==== MATERIAL PROVIDED

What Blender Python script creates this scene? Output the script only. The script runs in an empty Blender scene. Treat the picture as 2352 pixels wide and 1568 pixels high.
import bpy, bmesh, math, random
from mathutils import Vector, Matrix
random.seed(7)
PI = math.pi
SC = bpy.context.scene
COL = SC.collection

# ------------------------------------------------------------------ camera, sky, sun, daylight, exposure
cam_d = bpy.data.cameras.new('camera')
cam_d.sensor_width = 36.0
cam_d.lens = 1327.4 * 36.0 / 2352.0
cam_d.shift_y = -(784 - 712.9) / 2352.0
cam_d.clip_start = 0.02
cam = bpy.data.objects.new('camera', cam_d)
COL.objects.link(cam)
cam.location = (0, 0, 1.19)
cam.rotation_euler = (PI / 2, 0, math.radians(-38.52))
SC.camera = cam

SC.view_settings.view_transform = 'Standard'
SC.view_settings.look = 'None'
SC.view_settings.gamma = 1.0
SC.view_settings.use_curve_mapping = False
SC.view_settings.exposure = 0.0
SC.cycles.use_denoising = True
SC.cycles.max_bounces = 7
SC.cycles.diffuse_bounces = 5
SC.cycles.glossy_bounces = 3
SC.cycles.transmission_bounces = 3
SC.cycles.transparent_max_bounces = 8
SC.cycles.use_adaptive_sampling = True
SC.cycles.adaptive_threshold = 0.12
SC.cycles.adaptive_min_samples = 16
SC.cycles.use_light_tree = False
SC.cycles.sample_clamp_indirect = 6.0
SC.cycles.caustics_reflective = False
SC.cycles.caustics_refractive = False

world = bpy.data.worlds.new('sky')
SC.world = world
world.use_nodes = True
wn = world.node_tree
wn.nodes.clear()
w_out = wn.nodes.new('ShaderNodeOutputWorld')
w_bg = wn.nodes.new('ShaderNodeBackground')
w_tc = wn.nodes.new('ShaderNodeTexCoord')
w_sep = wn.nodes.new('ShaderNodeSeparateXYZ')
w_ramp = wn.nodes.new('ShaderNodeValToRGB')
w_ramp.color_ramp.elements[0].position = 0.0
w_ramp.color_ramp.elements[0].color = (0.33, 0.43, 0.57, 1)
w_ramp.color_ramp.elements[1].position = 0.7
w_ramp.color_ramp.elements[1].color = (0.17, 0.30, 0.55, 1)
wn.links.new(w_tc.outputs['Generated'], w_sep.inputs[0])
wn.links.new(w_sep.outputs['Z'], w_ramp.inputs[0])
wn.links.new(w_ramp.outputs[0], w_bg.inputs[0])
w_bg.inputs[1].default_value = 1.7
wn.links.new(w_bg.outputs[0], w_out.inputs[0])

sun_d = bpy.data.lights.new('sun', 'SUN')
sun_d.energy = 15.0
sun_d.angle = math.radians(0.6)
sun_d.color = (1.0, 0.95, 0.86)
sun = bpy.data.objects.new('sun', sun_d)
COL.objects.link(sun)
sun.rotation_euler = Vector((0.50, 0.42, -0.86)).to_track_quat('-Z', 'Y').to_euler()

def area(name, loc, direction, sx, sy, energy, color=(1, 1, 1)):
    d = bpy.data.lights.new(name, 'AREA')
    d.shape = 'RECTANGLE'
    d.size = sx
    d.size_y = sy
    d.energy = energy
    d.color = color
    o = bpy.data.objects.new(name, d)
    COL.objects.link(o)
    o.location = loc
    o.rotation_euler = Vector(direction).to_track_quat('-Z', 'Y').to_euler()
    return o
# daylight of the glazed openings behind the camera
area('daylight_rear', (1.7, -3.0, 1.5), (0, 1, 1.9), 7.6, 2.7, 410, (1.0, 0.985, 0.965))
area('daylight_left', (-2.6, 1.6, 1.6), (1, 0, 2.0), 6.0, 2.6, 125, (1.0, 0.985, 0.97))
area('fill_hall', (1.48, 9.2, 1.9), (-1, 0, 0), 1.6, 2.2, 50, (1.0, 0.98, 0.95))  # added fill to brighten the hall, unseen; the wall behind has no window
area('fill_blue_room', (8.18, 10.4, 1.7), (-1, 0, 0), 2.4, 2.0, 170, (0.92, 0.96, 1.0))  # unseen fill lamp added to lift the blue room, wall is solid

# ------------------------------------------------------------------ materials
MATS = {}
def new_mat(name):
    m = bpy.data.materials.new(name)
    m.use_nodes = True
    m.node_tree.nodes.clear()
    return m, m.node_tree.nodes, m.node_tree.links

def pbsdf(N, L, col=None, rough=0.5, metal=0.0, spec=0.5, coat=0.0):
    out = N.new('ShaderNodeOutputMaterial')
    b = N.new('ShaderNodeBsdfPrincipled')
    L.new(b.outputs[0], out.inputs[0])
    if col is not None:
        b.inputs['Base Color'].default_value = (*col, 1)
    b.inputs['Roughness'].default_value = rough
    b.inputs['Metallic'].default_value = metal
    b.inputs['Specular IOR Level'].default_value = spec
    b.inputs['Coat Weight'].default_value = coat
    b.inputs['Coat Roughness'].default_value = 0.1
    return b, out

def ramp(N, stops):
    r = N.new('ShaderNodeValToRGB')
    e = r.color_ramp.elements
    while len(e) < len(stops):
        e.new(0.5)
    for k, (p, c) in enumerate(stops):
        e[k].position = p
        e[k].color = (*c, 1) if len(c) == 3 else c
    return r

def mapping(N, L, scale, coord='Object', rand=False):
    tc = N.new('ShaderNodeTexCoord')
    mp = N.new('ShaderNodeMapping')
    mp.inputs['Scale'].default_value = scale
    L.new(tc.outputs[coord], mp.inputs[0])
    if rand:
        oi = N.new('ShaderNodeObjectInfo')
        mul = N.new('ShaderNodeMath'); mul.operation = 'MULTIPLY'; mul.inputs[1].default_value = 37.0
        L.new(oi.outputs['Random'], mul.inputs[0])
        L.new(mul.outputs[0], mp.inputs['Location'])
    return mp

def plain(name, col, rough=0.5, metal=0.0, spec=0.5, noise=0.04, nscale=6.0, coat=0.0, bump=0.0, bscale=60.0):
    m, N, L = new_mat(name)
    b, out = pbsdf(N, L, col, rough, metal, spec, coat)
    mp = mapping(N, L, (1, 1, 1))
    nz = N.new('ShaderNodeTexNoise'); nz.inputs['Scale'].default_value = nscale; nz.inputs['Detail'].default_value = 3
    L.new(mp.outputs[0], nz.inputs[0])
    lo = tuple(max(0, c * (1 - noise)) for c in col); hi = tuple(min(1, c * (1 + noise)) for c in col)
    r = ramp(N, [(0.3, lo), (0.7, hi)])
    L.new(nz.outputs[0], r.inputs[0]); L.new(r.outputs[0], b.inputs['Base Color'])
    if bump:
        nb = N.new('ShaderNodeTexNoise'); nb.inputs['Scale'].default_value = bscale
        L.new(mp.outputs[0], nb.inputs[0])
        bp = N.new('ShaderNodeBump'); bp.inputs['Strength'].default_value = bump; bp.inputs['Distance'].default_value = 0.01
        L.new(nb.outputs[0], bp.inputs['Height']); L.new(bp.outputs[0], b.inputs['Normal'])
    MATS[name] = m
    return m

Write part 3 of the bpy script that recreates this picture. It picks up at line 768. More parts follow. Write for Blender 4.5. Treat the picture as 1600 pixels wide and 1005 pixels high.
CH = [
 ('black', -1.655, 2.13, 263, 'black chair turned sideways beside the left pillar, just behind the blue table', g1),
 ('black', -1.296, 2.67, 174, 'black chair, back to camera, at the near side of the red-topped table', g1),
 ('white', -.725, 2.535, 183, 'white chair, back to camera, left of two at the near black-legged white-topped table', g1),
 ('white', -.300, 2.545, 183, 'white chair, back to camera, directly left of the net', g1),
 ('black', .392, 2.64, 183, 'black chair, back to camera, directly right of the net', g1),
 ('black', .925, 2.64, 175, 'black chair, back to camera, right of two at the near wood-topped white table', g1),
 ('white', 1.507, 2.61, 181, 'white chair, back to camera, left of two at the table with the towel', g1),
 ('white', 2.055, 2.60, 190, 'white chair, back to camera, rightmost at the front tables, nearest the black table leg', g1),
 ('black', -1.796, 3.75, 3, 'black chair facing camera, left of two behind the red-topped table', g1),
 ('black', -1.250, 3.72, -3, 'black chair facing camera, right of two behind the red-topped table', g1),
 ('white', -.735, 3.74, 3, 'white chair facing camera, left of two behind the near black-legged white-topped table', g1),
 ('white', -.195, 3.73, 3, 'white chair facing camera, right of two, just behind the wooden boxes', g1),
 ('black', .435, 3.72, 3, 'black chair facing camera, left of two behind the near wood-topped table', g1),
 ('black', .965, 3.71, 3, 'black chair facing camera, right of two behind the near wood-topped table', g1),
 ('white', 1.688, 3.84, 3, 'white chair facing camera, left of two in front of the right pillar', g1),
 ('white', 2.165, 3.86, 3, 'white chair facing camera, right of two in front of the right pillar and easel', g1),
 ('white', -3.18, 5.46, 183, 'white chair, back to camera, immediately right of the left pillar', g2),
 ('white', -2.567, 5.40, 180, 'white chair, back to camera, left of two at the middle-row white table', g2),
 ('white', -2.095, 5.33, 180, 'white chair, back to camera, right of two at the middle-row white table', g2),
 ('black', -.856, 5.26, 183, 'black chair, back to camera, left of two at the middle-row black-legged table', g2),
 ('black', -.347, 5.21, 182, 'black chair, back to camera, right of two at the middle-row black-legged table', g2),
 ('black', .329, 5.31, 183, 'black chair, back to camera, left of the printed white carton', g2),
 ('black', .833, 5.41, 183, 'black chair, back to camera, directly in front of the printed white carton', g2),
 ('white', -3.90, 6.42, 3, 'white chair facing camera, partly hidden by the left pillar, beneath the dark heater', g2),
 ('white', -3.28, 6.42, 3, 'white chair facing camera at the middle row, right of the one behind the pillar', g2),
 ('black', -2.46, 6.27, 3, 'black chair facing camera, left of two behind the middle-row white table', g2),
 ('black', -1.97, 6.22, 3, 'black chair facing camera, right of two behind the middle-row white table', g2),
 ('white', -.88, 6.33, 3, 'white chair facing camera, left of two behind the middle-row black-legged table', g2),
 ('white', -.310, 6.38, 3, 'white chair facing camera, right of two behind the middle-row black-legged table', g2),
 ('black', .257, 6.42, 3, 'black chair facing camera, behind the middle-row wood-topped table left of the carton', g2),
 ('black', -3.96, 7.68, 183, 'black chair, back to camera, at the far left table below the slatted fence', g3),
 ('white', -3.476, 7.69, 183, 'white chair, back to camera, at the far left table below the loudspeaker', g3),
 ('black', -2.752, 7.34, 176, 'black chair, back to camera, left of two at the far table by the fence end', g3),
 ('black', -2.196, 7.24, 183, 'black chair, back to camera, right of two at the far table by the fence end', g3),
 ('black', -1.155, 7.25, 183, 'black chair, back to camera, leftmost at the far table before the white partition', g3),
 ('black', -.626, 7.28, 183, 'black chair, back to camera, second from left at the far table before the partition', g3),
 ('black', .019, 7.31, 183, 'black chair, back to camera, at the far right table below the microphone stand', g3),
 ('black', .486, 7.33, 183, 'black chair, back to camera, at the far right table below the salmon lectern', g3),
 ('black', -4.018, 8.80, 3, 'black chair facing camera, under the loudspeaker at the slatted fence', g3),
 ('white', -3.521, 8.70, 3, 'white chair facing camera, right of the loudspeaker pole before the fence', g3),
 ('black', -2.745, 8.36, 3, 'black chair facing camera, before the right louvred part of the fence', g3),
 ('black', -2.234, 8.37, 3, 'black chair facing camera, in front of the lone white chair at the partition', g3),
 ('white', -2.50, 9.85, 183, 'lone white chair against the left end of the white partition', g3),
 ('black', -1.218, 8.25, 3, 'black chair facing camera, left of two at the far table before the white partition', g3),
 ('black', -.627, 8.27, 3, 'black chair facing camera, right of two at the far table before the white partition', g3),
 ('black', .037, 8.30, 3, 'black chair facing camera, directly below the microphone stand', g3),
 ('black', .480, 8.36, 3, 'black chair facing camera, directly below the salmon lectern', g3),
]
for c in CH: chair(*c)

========

• _TASK GOAL_: Everything from the first line through the line containing "wn.links.new(w_bg.outputs[0], w_out.inputs[0])" should be quoted exactly, and nothing beyond it.

• _OUTPUT OF THE TASK_:
What Blender Python script creates this scene? Output the script only. The script runs in an empty Blender scene. Treat the picture as 2352 pixels wide and 1568 pixels high.
import bpy, bmesh, math, random
from mathutils import Vector, Matrix
random.seed(7)
PI = math.pi
SC = bpy.context.scene
COL = SC.collection

# ------------------------------------------------------------------ camera, sky, sun, daylight, exposure
cam_d = bpy.data.cameras.new('camera')
cam_d.sensor_width = 36.0
cam_d.lens = 1327.4 * 36.0 / 2352.0
cam_d.shift_y = -(784 - 712.9) / 2352.0
cam_d.clip_start = 0.02
cam = bpy.data.objects.new('camera', cam_d)
COL.objects.link(cam)
cam.location = (0, 0, 1.19)
cam.rotation_euler = (PI / 2, 0, math.radians(-38.52))
SC.camera = cam

SC.view_settings.view_transform = 'Standard'
SC.view_settings.look = 'None'
SC.view_settings.gamma = 1.0
SC.view_settings.use_curve_mapping = False
SC.view_settings.exposure = 0.0
SC.cycles.use_denoising = True
SC.cycles.max_bounces = 7
SC.cycles.diffuse_bounces = 5
SC.cycles.glossy_bounces = 3
SC.cycles.transmission_bounces = 3
SC.cycles.transparent_max_bounces = 8
SC.cycles.use_adaptive_sampling = True
SC.cycles.adaptive_threshold = 0.12
SC.cycles.adaptive_min_samples = 16
SC.cycles.use_light_tree = False
SC.cycles.sample_clamp_indirect = 6.0
SC.cycles.caustics_reflective = False
SC.cycles.caustics_refractive = False

world = bpy.data.worlds.new('sky')
SC.world = world
world.use_nodes = True
wn = world.node_tree
wn.nodes.clear()
w_out = wn.nodes.new('ShaderNodeOutputWorld')
w_bg = wn.nodes.new('ShaderNodeBackground')
w_tc = wn.nodes.new('ShaderNodeTexCoord')
w_sep = wn.nodes.new('ShaderNodeSeparateXYZ')
w_ramp = wn.nodes.new('ShaderNodeValToRGB')
w_ramp.color_ramp.elements[0].position = 0.0
w_ramp.color_ramp.elements[0].color = (0.33, 0.43, 0.57, 1)
w_ramp.color_ramp.elements[1].position = 0.7
w_ramp.color_ramp.elements[1].color = (0.17, 0.30, 0.55, 1)
wn.links.new(w_tc.outputs['Generated'], w_sep.inputs[0])
wn.links.new(w_sep.outputs['Z'], w_ramp.inputs[0])
wn.links.new(w_ramp.outputs[0], w_bg.inputs[0])
w_bg.inputs[1].default_value = 1.7
wn.links.new(w_bg.outputs[0], w_out.inputs[0])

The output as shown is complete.